University of Tennessee, Knoxville, PhD candidate Erica Grant is the subject of a spotlight this week. When Grant was an undergraduate physics major, she volunteered with the safety-awareness nonprofit Help Save the Next Girl. Her interest in security piqued, she watched seminars from a DEF CON hacker convention in Las Vegas and saw demonstrations of just how insecure smart locks can be.

Grant’s research goes along with her invention of a new security system for hotels and manufacturing facilities. “Quantum Lock,” uses quantum computing to develop a lock keyed to batches of random numbers from a central hub.

In Knoxville’s Innov865 Startup Day, Quantum Lock won the $3,000 Crowd Favorite prize. Grant also pitched at the Raising & Rising Event and the Innovation Crossroads Showcase during Knoxville’s Startup Week.

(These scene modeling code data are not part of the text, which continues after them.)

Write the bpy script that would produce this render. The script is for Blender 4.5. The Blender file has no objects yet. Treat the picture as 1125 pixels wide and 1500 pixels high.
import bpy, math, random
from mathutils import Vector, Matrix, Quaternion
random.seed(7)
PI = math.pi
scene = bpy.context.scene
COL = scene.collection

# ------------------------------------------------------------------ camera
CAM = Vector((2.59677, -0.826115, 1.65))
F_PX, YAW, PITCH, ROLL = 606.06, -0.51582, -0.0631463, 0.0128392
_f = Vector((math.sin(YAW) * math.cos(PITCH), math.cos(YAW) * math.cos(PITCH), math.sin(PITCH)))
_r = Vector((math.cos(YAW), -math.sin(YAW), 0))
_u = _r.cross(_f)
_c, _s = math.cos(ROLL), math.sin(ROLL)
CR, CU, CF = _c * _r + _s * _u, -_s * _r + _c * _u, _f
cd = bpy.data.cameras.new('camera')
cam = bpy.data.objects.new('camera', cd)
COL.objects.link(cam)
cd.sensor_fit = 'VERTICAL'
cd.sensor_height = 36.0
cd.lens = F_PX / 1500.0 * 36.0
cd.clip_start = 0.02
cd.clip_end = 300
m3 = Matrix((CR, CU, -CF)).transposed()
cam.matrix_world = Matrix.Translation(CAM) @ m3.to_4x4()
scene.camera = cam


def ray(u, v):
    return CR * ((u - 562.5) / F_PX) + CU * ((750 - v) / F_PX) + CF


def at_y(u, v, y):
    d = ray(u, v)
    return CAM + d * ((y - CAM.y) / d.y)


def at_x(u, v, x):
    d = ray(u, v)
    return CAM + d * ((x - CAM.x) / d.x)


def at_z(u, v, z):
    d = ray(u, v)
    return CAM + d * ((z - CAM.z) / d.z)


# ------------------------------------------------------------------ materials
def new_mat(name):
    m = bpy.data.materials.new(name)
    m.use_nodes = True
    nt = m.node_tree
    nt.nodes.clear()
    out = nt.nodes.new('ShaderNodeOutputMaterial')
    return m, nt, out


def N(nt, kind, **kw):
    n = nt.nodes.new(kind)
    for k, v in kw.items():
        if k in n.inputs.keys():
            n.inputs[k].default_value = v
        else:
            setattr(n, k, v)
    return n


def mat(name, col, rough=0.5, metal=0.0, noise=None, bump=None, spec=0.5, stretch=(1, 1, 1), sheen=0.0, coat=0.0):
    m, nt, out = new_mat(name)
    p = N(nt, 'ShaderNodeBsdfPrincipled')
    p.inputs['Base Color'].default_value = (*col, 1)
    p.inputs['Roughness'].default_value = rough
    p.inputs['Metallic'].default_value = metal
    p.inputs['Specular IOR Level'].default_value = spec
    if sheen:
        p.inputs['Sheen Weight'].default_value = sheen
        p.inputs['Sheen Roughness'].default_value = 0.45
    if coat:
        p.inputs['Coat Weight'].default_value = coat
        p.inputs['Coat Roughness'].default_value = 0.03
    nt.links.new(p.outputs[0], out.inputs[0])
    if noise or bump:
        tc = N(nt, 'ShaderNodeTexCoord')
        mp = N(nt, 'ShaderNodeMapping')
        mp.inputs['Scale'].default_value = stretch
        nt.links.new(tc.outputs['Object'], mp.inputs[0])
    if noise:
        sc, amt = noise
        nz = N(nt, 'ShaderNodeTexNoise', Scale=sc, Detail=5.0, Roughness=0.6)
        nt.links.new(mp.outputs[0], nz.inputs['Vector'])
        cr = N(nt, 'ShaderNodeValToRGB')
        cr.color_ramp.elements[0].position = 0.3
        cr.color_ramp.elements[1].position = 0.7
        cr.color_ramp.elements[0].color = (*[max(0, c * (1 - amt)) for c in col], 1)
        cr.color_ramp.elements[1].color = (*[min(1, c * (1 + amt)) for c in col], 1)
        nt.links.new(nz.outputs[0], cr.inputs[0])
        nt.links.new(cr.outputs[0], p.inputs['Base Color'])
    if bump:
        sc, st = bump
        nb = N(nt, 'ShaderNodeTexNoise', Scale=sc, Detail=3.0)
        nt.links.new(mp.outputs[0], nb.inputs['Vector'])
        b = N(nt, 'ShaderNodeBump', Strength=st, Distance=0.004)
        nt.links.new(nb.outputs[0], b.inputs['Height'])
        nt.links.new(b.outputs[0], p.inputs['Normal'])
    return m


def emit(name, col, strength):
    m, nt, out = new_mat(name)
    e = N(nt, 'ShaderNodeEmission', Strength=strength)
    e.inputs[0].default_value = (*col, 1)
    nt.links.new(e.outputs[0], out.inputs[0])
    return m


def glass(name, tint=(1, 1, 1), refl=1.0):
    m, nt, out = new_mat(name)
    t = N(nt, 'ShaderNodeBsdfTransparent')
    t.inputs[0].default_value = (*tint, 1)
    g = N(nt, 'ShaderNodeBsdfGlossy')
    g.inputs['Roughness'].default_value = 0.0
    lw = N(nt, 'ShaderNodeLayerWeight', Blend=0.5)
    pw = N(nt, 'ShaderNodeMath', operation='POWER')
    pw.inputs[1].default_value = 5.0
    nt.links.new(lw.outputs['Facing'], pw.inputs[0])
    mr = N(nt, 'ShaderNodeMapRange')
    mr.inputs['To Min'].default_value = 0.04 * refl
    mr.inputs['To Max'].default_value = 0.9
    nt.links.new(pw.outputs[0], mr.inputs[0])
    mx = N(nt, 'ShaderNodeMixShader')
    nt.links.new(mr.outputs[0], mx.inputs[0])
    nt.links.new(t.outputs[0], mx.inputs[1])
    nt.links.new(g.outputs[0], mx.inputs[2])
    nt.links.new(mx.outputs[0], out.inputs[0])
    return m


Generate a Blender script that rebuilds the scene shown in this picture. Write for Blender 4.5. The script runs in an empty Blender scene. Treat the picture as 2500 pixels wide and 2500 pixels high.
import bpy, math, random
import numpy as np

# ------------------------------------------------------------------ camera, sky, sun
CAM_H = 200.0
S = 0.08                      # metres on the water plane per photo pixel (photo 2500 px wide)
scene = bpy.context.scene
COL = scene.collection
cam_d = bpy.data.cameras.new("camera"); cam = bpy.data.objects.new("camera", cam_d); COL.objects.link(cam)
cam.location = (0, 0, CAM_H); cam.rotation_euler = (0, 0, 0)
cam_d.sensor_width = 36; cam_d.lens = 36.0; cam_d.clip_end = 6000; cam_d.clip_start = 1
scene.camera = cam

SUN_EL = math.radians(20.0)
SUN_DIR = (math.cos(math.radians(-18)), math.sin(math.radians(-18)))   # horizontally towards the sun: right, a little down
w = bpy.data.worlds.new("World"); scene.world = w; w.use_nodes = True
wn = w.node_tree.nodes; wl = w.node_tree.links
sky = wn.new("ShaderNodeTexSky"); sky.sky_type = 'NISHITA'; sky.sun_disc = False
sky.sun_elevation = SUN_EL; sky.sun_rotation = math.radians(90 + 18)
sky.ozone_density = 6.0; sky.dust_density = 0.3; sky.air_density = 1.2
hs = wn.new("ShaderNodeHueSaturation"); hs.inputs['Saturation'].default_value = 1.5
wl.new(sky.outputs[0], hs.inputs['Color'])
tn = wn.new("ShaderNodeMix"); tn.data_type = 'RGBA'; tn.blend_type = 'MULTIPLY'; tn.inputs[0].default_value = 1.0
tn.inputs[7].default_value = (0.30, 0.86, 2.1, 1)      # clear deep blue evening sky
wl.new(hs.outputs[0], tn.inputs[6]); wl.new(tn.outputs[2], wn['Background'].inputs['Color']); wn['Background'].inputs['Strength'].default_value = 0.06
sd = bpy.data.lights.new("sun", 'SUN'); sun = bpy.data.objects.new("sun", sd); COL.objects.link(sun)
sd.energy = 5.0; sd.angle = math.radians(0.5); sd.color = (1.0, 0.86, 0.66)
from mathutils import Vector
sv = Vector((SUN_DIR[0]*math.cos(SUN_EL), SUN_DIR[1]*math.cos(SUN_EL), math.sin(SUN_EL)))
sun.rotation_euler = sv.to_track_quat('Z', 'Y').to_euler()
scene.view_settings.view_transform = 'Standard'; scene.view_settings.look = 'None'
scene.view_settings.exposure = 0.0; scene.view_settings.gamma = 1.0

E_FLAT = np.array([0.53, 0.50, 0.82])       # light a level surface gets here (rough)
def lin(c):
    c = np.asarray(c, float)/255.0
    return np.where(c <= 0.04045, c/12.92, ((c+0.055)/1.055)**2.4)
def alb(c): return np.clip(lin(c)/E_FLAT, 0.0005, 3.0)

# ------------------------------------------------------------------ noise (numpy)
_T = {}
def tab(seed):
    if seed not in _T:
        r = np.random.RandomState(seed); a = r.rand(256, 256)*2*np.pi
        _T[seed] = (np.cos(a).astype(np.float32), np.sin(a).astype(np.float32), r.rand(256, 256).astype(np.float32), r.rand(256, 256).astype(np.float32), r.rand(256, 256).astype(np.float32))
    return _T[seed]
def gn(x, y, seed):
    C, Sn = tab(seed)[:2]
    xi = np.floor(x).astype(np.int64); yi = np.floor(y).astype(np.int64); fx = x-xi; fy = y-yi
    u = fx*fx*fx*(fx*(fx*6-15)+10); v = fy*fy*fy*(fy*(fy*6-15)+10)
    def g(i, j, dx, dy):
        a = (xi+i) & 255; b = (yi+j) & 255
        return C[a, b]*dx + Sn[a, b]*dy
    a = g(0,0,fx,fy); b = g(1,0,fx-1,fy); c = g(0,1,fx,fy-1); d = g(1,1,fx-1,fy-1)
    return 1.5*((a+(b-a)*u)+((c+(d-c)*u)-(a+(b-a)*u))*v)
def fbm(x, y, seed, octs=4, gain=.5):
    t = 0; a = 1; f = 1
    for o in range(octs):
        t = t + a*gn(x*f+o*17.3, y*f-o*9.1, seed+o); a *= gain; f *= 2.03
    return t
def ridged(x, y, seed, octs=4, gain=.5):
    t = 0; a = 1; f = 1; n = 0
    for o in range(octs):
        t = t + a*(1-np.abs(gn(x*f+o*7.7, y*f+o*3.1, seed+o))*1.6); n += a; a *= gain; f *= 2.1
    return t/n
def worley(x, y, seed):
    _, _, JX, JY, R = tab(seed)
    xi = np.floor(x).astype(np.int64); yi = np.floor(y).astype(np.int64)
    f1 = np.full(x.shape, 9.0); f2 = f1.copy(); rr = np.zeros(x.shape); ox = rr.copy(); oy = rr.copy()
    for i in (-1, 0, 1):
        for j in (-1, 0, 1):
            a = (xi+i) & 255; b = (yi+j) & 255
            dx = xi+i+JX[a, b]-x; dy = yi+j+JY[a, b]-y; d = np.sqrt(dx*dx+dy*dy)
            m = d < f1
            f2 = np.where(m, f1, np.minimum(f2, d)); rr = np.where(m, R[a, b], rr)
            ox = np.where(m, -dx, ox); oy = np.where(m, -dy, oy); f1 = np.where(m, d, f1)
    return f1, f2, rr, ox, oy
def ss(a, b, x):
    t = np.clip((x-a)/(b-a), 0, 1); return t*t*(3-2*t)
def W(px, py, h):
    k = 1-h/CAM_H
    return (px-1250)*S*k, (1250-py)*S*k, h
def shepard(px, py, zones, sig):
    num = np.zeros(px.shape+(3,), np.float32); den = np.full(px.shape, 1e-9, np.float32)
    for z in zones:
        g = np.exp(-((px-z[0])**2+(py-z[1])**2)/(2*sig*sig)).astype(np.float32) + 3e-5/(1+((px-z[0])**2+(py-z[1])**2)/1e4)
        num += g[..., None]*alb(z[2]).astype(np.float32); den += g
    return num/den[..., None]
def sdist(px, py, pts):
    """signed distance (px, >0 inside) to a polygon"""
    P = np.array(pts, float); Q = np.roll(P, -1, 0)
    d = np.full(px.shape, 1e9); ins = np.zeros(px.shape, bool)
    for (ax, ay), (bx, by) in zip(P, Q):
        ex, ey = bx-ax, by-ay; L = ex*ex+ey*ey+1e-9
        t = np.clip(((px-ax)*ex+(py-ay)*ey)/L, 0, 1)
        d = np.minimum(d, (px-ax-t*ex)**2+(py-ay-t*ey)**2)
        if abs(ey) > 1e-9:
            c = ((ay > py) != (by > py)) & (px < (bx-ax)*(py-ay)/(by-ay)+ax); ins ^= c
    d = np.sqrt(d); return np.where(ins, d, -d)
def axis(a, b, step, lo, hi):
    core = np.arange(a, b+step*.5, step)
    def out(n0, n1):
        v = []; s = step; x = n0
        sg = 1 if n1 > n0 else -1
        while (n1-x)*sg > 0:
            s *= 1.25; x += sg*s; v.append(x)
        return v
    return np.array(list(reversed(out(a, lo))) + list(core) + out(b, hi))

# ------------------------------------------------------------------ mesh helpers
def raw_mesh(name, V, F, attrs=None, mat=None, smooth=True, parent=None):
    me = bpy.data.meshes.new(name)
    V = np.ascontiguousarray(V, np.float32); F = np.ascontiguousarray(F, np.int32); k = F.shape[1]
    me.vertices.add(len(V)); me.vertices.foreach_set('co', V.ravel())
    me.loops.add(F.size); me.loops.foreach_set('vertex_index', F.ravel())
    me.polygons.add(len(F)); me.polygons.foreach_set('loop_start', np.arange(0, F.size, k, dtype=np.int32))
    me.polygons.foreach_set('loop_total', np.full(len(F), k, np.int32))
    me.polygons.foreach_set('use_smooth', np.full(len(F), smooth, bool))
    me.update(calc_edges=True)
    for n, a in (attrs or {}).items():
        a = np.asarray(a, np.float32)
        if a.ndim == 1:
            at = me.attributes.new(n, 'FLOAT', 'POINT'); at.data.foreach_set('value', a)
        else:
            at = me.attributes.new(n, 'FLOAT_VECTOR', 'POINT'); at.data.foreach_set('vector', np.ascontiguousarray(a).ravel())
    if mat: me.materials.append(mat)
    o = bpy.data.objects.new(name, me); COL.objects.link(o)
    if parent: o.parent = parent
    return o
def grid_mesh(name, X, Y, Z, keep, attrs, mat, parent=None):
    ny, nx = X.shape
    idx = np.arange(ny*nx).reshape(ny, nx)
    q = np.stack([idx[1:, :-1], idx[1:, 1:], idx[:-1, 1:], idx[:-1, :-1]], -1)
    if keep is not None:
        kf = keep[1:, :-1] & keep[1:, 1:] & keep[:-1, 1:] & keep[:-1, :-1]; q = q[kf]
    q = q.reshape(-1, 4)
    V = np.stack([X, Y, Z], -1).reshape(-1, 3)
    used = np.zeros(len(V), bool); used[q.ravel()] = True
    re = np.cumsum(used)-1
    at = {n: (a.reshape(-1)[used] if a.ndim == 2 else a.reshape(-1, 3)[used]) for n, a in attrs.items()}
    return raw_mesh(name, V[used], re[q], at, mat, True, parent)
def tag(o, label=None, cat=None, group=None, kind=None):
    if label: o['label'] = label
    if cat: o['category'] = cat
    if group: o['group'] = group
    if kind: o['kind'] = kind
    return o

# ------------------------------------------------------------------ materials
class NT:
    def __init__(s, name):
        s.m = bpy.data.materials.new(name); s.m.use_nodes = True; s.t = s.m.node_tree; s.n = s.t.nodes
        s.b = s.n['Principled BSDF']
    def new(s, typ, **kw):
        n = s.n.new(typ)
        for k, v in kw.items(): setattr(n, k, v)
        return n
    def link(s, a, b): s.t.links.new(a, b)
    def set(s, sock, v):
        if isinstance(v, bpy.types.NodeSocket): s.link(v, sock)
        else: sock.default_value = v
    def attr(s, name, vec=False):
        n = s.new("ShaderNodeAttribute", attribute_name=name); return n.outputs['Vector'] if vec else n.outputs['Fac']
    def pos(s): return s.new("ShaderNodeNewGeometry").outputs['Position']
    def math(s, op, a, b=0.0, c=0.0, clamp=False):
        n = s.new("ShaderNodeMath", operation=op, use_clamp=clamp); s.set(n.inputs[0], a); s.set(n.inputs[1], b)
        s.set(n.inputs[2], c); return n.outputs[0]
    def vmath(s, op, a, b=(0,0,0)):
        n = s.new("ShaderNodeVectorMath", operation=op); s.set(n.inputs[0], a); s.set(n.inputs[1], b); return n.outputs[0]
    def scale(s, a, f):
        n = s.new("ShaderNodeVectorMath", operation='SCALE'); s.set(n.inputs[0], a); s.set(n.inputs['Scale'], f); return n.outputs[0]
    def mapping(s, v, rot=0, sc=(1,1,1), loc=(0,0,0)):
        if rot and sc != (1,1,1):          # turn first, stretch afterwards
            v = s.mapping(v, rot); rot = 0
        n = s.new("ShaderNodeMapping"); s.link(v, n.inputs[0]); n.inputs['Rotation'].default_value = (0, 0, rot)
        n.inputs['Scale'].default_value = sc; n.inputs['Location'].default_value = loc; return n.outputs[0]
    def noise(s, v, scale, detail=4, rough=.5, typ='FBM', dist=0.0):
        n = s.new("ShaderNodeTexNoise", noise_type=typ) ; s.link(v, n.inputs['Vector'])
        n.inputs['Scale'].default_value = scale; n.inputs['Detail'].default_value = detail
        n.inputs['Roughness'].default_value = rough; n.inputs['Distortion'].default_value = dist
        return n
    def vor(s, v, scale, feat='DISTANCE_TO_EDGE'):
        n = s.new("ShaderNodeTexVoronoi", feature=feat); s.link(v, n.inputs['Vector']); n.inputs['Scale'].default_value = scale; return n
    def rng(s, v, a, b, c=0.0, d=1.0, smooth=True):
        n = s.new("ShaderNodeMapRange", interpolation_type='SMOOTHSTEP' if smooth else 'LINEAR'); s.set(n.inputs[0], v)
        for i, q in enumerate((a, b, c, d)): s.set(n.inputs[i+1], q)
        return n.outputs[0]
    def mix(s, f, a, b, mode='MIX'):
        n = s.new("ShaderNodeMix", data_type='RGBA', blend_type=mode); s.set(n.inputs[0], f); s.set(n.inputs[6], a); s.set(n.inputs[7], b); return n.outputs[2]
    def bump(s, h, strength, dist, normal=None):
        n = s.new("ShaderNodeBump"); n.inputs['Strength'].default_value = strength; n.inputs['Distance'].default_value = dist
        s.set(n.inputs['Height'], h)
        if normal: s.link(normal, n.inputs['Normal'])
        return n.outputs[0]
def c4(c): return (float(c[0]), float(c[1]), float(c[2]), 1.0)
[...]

In the 2020 Collegiate Inventors Competition run by the US Patent and Trademark Office, Grant was selected as one of five graduate student finalists, and on October 27 and 28 she competed in a virtual format. Unfortunately, she did not win. “It was a huge honor to be a part of the competition,” she said. “It’s been two years of hard work.” In another milestone, she received a patent for Quantum Lock on October 6, and two weeks ago successfully defended her PhD dissertation.